Desde hace un año piloto una máquina de tres ruedas, un triciclo que ha subido mi categoría de motero urbano. Es blanco, como aquella vieja Cabra, y tiene el doble o el triple de centímetros cúbicos, una medida que nunca he sabido en qué consiste. Llevo el casco reglamentario, paso la ITV, pago el impuesto de tracción mecánica y paso la ITV y las revisiones anuales, aunque no sé dónde se encuentra la bujía ni me veo obligado a llevarme el tapón del depósito de las motos ajenas. A veces petardea cuando se pone verde la luz de un semáforo, como si lanzara un guiño a aquel viejo ciclomotor que duerme el sueño de las virutas metálicas en algún desguace.
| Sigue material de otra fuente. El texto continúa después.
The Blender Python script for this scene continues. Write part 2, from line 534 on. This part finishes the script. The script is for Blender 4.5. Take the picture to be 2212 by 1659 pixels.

La moto es el vehículo más operativo en una gran ciudad como Madrid, para llegar puntual allí donde te esperan a pesar del marasmo de la circulación. Gracias a ella soy capaz de sumar unas cuantas gestiones diarias en lugares apartados entre sí. Y a los mandos me sigo sintiendo como un jinete entre el estruendo de los bocinazos.